You are either in or you are out. This wasn’t the media combing the corners of the locker room and then picking on a random player who didn’t vote. This isn’t the singling out of an otherwise anonymous American. Kaepernick has made himself a political figure, and while that doesn’t mean he needs to have an opinion on every single issue, he can’t just bail on an entire election.


When he chooses to not participate in the most basic and essential act of an American it reflects extremely poorly on him, his intellectual curiosity and his credibility going forward on nearly any subject. If he can’t be bothered to vote, then why should anyone listen to him? If he can’t find one initiative or proposal on a ballot to support or oppose, then how deep is he really thinking things through? That’s what he needs to explain.


Just saying Clinton and Trump are equally deplorable isn’t enough. There were plenty of other options at the top of the ticket. Green Party. Libertarian.


How about Gloria La Riva of the Party for Socialism and Liberation, who appeared on the ballot in eight states, including Kaepernick’s California. Is she too racist to deserve a vote? Since the 1970s, the woman has dedicated her life to fighting for poor and minority communities, from economic gain for Central Valley agriculture workers, to equal access to jobs and promotions for black firefighters in San Francisco, to LGBTQ political fights and on and on. Whether you support the solutions that the Socialist Party believes in or not, her dedication can’t be questioned.

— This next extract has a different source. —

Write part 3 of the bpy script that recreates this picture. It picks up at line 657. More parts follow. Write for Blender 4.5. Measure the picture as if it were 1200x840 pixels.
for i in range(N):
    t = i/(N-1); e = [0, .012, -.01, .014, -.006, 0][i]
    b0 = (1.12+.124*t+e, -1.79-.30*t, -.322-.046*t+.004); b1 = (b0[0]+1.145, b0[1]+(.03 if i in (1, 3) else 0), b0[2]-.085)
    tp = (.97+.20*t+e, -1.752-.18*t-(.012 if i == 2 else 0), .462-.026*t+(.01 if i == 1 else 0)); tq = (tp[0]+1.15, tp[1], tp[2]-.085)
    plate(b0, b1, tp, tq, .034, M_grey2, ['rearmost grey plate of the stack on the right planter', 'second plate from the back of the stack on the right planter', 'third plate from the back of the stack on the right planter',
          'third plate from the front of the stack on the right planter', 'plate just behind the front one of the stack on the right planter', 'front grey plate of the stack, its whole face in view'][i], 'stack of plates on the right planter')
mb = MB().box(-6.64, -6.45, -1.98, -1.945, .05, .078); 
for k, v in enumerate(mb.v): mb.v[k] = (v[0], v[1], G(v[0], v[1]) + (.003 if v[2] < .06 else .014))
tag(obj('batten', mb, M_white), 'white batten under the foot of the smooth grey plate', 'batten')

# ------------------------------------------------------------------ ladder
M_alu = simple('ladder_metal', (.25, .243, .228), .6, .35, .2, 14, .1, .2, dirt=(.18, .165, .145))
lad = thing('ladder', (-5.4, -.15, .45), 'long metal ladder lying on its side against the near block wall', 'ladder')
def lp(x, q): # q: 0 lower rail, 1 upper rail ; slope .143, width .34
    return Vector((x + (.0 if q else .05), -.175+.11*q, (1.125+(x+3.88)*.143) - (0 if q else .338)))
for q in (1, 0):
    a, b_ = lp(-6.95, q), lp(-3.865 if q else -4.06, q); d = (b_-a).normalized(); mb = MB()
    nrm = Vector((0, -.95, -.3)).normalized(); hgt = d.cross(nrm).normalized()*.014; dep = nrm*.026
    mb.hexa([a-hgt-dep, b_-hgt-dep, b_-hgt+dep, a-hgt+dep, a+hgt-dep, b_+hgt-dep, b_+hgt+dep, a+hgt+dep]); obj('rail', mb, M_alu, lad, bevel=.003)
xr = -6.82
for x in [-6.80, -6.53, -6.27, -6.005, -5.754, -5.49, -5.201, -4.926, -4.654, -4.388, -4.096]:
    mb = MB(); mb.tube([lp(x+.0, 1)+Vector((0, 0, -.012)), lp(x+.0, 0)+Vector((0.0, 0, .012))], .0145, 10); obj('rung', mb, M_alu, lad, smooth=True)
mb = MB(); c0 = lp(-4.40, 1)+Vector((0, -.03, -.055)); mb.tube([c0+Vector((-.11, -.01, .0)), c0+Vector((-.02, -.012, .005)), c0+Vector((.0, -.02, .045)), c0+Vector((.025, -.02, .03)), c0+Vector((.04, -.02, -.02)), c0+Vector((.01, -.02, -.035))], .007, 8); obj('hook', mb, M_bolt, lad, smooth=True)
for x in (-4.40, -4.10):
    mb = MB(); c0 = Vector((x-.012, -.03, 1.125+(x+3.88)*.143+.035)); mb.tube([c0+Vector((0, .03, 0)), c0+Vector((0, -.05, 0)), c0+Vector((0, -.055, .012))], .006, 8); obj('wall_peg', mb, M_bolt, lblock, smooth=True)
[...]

Kaepernick has a bully pulpit, and if he threw his support behind La Riva, or any other small party, he could have delivered a massive surge of awareness. No, of course not enough to change the voting total by any considerable margin, but it is still something. If he said he was voting La Riva, you’d have to respect the effort at least.


And if La Riva somehow wasn’t enough for Kap, then he should have found someone to write in. He could’ve voted for himself even.

Kaepernick had made great strides in articulating his message, even if a solution remains nebulous and difficult. Essentially every reasonable person is against police violence … or any violence. What’s the path to the end game?


Maybe you disagree with what he is saying. Maybe you agree. Maybe you don’t care and just want to watch football. Whatever it is, he’s certainly made an impact in getting the issue discussed in non-conventional environments. With this self-inflicted wound, he’s damage a lot of that momentum.


After all, Tuesday wasn’t just about electing a president. The ballot featured elections for offices big and small, national and local. There were also multiple ballot initiatives, including at least three in California that dealt with criminal justice reform – Kaepernick’s own top issue.

None of this mattered to Kaepernick? None of it caused him to study up, speak up, stand up? Nothing?


It’s a challenge to take someone seriously if they claim to be America’s moral reminder on one issue and then come up completely empty on all the others. And conveying a message of non-participation hurts democracy. It’s an act of petulance from someone who most certainly isn’t powerless. Kaepernick is 29 years old, college educated, rich and famous. He is not some teenager. He can act like an adult.


If you’re going to be in the business of demanding everyone listen to you, if you are going to present yourself as a leader for a political cause – any political cause – then you have to play the game, all of it.


You have to vote. Taking another knee wasn’t an option here.